Come far arrivare questa sensazione di immedesimazione a così tante persone? György Pálfi dimostra di avere grande maestria nell'utilizzare la macchina da presa in due modi paralleli: ad altezza di gallina, dal suo punto di vista, che è chiaramente più basso rispetto agli umani che incontra. E ad altezza degli umani, mentre pensano di "fregare" e sfruttare la capacità primaria del volatile (deporre uova) senza conseguenze.
La nostra Hen (κότα in originale greco) scopre il mondo, lo affronta a becco alto, comprende il destino amaro e inevitabile suo e delle proprie uova, scopre l'istinto materno, e una grande forza interiore.

Hen Sul Set
La pennuta sul set: ci sono volute 12 galline per interpretarla

È determinata, resiliente, coraggiosa: guardarla fa aspirare anche gli spettatori a non accontentarsi del ruolo che altri vorrebbero imporre. Cadendo spesso ma rialzandosi sempre.
Hen sta lì, insomma, a titolo di esempio, spronando a vivere la vita con prudenza, e a volte paura - chi ha detto che le galline devono per forza essere tutte sciocche? - ma allo stesso tempo con grande coraggio. Un'audacia che anche noi dimostriamo nei momenti in cui meno ce lo aspetteremmo.

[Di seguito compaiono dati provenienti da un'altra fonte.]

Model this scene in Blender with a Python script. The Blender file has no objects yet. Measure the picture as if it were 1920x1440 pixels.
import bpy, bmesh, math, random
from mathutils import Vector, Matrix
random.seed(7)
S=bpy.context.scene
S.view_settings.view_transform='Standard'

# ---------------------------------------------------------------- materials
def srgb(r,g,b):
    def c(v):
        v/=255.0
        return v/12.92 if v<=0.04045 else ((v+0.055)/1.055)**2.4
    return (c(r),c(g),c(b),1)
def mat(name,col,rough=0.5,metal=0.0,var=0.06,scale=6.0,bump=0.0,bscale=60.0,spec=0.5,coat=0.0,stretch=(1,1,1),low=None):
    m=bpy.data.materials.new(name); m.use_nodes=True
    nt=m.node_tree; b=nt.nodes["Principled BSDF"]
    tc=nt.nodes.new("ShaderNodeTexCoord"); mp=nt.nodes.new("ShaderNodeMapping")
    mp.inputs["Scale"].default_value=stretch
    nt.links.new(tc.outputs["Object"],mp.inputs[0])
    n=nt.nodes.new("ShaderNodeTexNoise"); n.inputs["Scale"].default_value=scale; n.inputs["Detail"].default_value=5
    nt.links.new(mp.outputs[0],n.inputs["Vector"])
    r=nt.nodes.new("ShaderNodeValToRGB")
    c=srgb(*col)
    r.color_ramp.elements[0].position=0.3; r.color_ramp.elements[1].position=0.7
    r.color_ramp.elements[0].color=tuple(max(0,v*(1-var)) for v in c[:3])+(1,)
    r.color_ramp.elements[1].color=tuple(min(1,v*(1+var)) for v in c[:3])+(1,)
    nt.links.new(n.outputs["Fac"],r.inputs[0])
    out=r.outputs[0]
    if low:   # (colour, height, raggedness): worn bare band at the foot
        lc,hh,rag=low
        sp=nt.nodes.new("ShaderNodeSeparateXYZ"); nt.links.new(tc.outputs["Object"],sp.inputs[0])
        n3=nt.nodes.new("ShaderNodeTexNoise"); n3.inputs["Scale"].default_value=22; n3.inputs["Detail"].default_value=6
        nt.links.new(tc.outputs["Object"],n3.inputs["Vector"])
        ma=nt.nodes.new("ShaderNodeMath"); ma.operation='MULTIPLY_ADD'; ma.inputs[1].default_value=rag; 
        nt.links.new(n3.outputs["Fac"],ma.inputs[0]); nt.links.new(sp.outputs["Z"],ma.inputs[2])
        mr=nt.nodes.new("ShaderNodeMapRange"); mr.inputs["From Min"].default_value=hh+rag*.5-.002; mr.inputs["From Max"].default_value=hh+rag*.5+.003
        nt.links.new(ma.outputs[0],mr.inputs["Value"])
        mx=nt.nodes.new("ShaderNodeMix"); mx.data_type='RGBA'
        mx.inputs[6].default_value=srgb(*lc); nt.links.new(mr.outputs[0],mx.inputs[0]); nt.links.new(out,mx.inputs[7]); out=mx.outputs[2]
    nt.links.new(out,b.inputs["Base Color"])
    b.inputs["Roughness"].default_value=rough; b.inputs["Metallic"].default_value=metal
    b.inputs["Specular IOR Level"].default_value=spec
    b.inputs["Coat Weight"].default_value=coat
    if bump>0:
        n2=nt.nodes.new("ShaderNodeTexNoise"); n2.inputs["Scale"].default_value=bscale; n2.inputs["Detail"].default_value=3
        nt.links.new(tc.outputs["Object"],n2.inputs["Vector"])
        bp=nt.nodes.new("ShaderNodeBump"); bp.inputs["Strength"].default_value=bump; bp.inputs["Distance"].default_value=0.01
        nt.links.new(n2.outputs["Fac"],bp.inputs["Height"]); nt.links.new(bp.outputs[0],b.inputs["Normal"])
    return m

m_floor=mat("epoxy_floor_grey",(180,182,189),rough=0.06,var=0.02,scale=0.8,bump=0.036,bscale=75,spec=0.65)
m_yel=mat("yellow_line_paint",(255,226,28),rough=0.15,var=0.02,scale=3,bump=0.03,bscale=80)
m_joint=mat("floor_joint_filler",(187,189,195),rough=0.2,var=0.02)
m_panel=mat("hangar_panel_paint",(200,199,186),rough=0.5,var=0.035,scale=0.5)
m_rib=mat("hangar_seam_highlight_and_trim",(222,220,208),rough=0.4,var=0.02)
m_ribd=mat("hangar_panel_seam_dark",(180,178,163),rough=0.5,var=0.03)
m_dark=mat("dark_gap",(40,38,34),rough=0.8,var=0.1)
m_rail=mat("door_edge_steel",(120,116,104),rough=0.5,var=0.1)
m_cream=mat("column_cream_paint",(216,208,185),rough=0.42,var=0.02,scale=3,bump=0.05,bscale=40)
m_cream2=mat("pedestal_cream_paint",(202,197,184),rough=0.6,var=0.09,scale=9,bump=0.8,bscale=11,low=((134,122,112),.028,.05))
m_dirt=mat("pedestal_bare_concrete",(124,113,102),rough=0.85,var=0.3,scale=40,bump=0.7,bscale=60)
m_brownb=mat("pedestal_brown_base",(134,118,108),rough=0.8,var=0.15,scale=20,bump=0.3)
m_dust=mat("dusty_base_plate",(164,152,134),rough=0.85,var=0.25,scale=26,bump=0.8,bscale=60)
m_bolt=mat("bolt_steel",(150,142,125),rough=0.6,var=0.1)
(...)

La tematica sociale in Hen

Nella vita di Hen, da un paesaggio rurale passiamo ad un mondo più cittadino, ma sullo sfondo rimangono sempre la natura selvaggia e il Mar Mediterraneo che caratterizzano il paesaggio greco. Così come i colori del film, che mostrano tutta la vitalità della pennuta protagonista, insieme agli altri animali presenti (una volpe, un cane, alcuni piccioni e gatti). Il "romanzo di formazione" della gallina ricorda quasi quello di Antoine Doinel ne I 400 Colpi, che voleva tanto vedere il mare.

Hen Immagine
Hen: un'immagine del film

Non manca, naturalmente, il riferimento, esplicito, al traffico di esseri umani, spesso deportati dall'Europa dell'Est in condizioni al limite del bestiale, le cui vite saranno sorprendentemente intrecciate a quella della protagonista. Una correlazione alla denuncia iniziale sull'allevamento intensivo. La pellicola pone la domanda: cosa siamo disposti a fare nei confronti degli altri, esseri umani o animali che siano, pur di farcela? In mezzo a questa barbarie, Hen racconta una storia di sopravvivenza in un mondo in cui tutti vorrebbero solo fare di te un buon brodo.

Conclusioni

Hen di György Pálfi è un film a misura di animale che mostra la crudeltà e allo stesso tempo la dolcezza della vita, in cui tutti possiamo immedesimarci. C’è grande consapevolezza nell’uso della macchina da presa e non manca lo sfondo sociale: non solo quello dell’uomo nei confronti degli animali (l'allevamento intensivo iniziale), ma anche nei confronti di altri esseri umani (il traffico di immigrati nella parte finale).

Movieplayer.it
4.0/5
Voto medio
N/D

Perché ci piace

  • La protagonista, adorabile (interpretata da otto galline diverse).
  • La regia di György Pálfi, a misura di animali e non solo di umani.
  • Il tema sociale, dalla doppia valenza.

Cosa non va

  • Ha qualche battuta d’arresto, ma di poco conto.
  • Si vedono pochi attori umani nel film, e per alcuni potrebbe essere un problema.